Task details => Go through the material and tally the lines containing the string "Write". Give the total alone.

Listed records =>
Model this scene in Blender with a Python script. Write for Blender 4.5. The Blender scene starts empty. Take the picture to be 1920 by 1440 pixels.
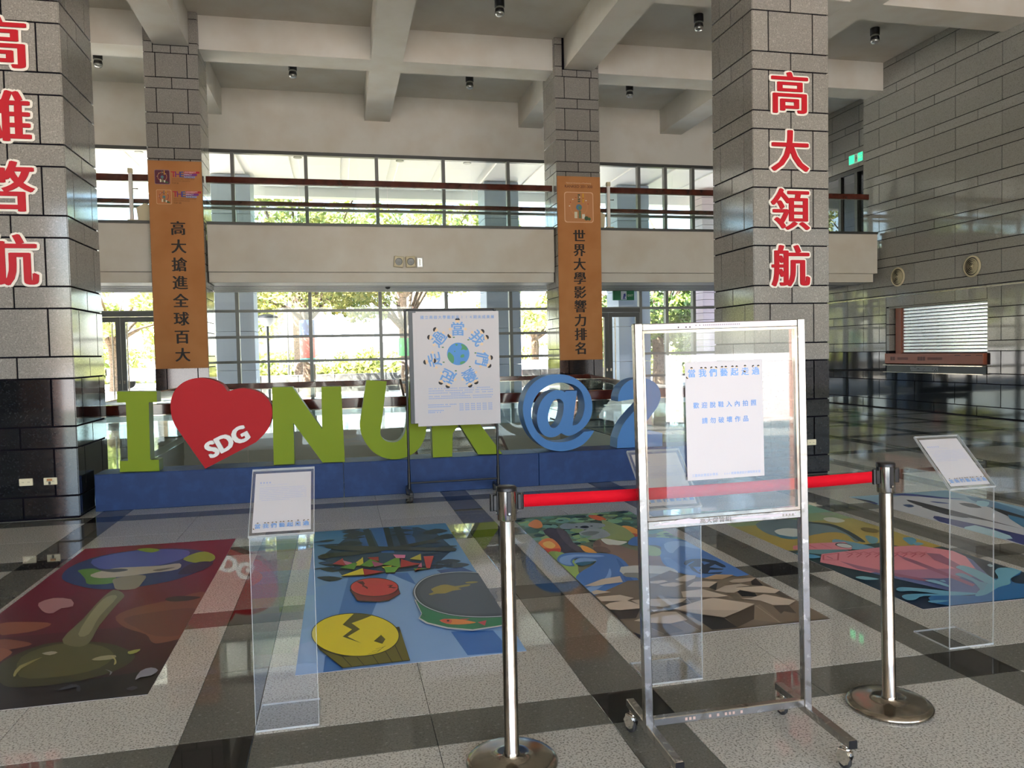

---

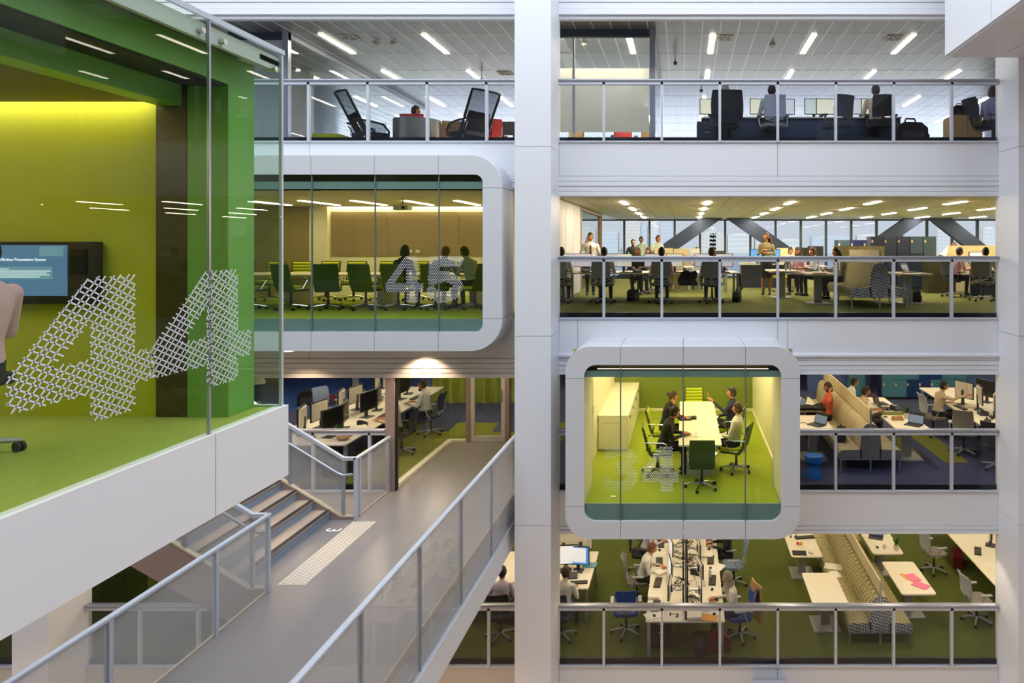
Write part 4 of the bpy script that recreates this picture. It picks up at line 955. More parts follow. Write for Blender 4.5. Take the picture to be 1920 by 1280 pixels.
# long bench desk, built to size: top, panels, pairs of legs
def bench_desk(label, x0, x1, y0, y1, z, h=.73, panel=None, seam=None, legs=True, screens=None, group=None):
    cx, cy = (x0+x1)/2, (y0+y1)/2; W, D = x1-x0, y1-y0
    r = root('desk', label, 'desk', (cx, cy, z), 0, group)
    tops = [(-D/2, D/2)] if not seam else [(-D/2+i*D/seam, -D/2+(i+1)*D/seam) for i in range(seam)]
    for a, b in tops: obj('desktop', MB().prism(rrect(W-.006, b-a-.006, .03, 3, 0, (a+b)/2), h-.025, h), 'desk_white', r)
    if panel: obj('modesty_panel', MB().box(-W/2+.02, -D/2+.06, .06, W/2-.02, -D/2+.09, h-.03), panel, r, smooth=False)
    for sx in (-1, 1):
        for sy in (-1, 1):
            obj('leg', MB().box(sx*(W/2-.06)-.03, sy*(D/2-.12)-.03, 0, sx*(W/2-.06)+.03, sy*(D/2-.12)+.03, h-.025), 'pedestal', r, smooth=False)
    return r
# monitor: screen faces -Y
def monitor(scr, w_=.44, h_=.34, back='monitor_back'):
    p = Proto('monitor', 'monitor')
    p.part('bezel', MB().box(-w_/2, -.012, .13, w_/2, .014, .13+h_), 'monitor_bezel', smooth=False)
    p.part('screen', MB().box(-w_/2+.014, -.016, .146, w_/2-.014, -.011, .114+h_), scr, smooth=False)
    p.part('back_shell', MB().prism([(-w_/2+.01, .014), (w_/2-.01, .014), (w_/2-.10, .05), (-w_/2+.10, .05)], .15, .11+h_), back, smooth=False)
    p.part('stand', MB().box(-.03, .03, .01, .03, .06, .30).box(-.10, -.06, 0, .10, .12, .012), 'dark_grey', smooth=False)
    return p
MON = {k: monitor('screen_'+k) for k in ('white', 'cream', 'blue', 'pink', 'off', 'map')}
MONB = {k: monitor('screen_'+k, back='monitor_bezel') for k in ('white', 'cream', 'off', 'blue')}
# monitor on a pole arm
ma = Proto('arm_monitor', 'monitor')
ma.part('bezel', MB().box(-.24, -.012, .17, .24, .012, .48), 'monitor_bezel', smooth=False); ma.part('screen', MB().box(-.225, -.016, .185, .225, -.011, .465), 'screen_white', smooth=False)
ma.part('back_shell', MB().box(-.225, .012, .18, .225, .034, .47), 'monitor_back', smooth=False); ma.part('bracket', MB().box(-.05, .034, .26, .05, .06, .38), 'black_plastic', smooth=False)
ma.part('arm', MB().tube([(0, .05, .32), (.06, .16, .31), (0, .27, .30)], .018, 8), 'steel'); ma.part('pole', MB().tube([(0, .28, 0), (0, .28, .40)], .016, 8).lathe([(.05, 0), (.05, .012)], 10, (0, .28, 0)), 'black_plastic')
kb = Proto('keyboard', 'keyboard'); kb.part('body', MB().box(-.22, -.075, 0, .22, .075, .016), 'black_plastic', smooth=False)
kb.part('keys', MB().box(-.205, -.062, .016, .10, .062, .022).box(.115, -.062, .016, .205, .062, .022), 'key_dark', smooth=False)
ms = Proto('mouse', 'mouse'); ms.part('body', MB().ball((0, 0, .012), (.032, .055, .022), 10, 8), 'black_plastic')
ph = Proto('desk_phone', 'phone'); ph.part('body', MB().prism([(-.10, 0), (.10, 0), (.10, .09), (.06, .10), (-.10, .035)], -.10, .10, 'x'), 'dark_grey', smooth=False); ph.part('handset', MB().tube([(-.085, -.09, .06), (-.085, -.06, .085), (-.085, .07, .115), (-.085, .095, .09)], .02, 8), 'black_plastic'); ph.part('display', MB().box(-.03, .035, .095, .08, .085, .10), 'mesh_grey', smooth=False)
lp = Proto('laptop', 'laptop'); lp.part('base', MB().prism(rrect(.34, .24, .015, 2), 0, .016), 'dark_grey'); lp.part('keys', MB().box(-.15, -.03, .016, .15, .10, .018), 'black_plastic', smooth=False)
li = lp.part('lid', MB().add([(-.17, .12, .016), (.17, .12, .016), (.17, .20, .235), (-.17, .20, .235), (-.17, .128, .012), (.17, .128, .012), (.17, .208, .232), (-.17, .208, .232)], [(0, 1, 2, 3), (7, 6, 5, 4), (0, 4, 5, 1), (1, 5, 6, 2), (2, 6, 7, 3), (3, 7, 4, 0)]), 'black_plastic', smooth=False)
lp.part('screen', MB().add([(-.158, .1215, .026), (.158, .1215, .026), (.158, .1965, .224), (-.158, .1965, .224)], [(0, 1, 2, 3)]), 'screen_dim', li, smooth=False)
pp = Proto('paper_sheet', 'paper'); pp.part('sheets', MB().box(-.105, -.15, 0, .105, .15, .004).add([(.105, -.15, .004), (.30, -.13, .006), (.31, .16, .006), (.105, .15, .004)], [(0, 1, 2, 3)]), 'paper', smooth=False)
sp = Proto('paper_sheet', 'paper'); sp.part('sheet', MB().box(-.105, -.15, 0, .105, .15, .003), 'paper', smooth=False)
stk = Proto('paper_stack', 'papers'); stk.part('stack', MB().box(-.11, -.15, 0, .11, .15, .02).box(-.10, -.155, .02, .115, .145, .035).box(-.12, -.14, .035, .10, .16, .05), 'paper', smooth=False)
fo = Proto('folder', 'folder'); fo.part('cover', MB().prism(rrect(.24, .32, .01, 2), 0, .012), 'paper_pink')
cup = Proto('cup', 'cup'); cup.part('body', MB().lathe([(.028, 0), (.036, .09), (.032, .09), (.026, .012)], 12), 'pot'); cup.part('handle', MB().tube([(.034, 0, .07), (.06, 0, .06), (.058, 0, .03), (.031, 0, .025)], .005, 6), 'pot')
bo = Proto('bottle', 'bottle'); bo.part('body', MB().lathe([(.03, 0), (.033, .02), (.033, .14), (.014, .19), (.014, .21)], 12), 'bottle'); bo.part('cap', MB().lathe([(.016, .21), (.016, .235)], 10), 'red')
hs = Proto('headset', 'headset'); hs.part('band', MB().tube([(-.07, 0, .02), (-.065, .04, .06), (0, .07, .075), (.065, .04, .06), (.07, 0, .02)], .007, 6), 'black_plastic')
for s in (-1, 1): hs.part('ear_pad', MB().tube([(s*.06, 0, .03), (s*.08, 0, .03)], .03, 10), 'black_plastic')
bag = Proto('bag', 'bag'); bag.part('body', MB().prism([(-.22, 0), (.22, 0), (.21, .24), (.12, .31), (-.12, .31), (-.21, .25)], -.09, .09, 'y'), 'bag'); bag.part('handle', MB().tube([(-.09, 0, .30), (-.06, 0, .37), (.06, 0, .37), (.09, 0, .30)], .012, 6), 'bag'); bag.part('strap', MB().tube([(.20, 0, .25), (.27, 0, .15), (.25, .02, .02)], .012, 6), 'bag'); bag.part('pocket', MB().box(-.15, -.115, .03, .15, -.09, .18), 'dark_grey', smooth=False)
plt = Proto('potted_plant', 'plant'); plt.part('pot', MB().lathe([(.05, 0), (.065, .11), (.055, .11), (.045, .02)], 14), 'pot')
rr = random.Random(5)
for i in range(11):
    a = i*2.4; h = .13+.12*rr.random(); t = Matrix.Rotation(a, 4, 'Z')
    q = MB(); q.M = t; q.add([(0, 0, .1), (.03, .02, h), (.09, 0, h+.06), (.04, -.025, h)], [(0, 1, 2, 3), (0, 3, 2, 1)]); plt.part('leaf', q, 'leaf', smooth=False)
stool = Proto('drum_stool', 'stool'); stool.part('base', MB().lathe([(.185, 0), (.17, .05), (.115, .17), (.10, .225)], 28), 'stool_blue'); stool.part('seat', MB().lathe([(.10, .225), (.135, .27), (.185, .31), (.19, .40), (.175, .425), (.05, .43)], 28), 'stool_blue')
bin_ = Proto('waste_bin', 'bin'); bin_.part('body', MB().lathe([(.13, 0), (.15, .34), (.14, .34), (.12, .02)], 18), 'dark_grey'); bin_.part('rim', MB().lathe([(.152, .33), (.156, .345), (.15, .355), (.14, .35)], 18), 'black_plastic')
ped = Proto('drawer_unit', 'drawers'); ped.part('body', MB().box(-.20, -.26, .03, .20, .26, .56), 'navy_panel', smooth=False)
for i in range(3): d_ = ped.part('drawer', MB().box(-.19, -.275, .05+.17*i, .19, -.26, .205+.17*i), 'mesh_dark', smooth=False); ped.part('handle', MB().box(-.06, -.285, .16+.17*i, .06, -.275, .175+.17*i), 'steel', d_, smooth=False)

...

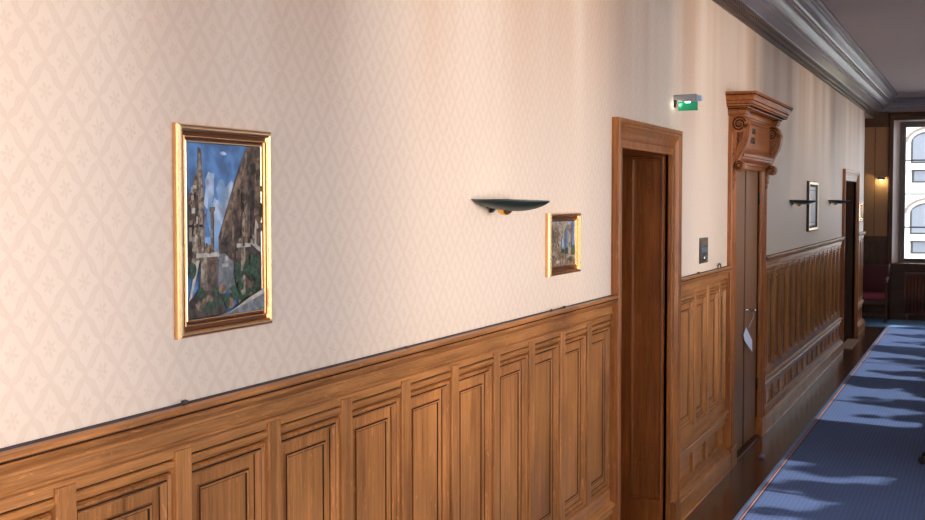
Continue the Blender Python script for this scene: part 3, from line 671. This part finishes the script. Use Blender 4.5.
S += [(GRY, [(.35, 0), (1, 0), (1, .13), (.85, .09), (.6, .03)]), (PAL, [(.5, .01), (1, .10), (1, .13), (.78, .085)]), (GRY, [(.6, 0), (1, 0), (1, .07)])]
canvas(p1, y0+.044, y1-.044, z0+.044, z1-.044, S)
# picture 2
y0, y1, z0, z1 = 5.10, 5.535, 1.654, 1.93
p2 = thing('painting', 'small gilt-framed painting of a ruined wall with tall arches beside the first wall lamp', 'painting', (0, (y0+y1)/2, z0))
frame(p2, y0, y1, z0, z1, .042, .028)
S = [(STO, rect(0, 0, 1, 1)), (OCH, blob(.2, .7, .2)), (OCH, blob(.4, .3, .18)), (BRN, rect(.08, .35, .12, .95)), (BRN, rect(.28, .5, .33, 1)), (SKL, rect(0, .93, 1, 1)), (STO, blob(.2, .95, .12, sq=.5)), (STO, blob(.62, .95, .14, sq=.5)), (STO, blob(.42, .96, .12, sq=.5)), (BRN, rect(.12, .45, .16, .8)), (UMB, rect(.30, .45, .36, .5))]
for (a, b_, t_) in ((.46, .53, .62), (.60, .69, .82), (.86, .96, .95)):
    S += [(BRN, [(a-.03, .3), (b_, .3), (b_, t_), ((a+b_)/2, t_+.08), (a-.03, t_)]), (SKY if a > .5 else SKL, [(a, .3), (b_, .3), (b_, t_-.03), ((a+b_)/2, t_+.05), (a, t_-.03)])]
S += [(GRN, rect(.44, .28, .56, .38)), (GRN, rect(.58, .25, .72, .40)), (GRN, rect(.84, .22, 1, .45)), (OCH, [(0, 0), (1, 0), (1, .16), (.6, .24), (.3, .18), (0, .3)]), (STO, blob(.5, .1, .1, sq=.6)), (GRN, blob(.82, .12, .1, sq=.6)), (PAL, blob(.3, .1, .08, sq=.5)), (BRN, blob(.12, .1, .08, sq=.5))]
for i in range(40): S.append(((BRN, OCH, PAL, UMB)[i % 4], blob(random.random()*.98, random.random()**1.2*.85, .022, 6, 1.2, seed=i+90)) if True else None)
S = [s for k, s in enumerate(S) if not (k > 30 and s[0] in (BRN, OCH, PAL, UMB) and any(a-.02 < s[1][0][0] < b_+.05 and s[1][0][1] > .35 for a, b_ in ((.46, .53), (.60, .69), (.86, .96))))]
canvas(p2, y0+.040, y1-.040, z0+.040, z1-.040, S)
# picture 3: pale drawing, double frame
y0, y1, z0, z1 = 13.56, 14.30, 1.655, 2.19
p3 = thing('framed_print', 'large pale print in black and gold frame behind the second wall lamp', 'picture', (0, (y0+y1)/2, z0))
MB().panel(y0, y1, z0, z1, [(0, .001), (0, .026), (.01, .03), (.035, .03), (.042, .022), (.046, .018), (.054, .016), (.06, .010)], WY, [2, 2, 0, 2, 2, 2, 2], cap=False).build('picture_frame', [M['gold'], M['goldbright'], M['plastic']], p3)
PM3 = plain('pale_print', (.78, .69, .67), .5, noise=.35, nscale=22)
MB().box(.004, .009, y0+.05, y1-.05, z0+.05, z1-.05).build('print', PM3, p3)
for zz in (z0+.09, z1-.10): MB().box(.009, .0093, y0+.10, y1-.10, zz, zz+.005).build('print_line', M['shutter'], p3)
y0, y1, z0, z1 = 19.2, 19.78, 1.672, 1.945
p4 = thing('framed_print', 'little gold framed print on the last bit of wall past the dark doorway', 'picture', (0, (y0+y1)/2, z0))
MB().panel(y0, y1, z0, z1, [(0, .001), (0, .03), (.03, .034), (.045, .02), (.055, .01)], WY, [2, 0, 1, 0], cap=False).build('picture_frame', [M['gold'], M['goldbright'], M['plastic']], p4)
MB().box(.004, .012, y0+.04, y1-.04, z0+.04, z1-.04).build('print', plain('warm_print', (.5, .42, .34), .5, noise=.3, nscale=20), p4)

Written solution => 2